Cermat Berhitung
Realitas internal dan eksternal ini memaksa Taliban cermat berhitung. Apalagi, semua negara tak mau kekacauan yang bisa terjadi di Afghanistan membuat repot mereka, termasuk masalah banjir pengungsi.
Negara-negara itu, seperti halnya Barat, PBB dan banyak negara lainnya di dunia ini, juga tak ingin Afghanistan kembali menjadi tempat bernaung kelompok-kelompok teror seperti Alqaeda dan apalagi ISIS.
China bahkan tak mau Afghanistan dimanfaatkan gerakan separatisme di Xinjiang.
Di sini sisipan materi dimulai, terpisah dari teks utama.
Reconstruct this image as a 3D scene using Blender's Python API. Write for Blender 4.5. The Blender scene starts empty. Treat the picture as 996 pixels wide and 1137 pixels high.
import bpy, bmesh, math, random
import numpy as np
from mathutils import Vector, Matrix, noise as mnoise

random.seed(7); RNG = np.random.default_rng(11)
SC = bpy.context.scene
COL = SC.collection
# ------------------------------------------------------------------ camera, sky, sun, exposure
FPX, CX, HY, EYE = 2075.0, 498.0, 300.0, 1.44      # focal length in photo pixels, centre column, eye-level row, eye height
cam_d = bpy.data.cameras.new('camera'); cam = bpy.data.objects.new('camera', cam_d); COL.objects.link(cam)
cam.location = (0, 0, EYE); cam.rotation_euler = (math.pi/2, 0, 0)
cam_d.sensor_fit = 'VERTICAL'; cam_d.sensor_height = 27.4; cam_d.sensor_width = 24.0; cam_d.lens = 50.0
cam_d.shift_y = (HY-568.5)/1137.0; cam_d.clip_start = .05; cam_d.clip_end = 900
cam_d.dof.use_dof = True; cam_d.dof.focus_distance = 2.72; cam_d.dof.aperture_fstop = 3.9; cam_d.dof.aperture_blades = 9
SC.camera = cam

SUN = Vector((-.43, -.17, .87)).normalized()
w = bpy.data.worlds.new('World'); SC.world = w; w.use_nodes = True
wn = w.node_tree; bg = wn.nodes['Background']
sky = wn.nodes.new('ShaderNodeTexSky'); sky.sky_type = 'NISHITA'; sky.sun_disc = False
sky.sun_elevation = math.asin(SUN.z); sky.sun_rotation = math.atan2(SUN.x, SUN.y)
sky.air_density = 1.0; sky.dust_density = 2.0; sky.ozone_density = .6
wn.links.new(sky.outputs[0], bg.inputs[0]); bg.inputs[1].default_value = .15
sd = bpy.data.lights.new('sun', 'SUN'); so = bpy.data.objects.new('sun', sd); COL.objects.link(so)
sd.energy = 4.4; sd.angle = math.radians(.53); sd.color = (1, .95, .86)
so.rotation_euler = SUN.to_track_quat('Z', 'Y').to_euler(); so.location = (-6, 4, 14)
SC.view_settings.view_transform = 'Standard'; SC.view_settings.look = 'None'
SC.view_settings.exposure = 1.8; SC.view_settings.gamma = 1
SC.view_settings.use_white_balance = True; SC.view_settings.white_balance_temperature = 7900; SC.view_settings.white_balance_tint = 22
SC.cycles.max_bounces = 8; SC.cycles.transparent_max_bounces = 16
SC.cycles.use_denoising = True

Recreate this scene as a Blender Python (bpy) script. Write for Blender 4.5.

Kekhawatiran sama dipendam India yang walau tak berbatasan langsung, namun secara geografis dekat dengan Afghanistan.
India tak mau kelompok-kelompok ekstremis yang berbasis di Pakistan seperti Lashkar-e-Tayyiba memindahkan basis atau mendekat ke Afghanistan.
Hal lain yang memaksa Taliban pragmatis adalah dalam kerangka membangun ekonomi Afghanistan yang menurut Bank Dunia pada 2018 menghabiskan anggaran US$11 miliar (Rp158 triliun) yang 80 persen di antaranya berasal dari bantuan luar negeri.
Menurut laporan PBB pada Juni 2021, Taliban membiayai dirinya dari produksi opium, perdagangan narkotika, dan penculikan bertebusan yang total memberikan US$300 juta sampai US$1,6 miliar (Rp4,3 triliun – Rp23 triliun) per tahun kepada Taliban.
Menepis soal itu, Zabihullah Mujahid memastikan Afghanistan akan bebas dari narkotika. Tapi, dia meminta komunitas internasional membantu petani Afghanistan agar tak lagi tergantung kepada menanam opium.
Dari sini terlihat, menghadapi realitas internal dan eksternal yang dulu tak begitu dipedulikan, Taliban berusaha menempuh kompromi demi rekonstruksi Afghanistan.
Apalagi AS seperti dilaporkan AFP, bersumpah tak akan membiarkan Taliban mengakses rekening-rekening AS yang dipakai untuk menyimpan cadangan devisa bank sentral Afghanistan. IMF menaksir cadangan devisa ini mencapai US$9,4 miliar (Rp135 triliun).
Ini membuat Taliban dipaksa mencari alternatif. China menjadi kemungkinan terbesar yang paling ingin digandeng Taliban, kendati Arab Saudi dan Qatar tak bisa dikesampingkan.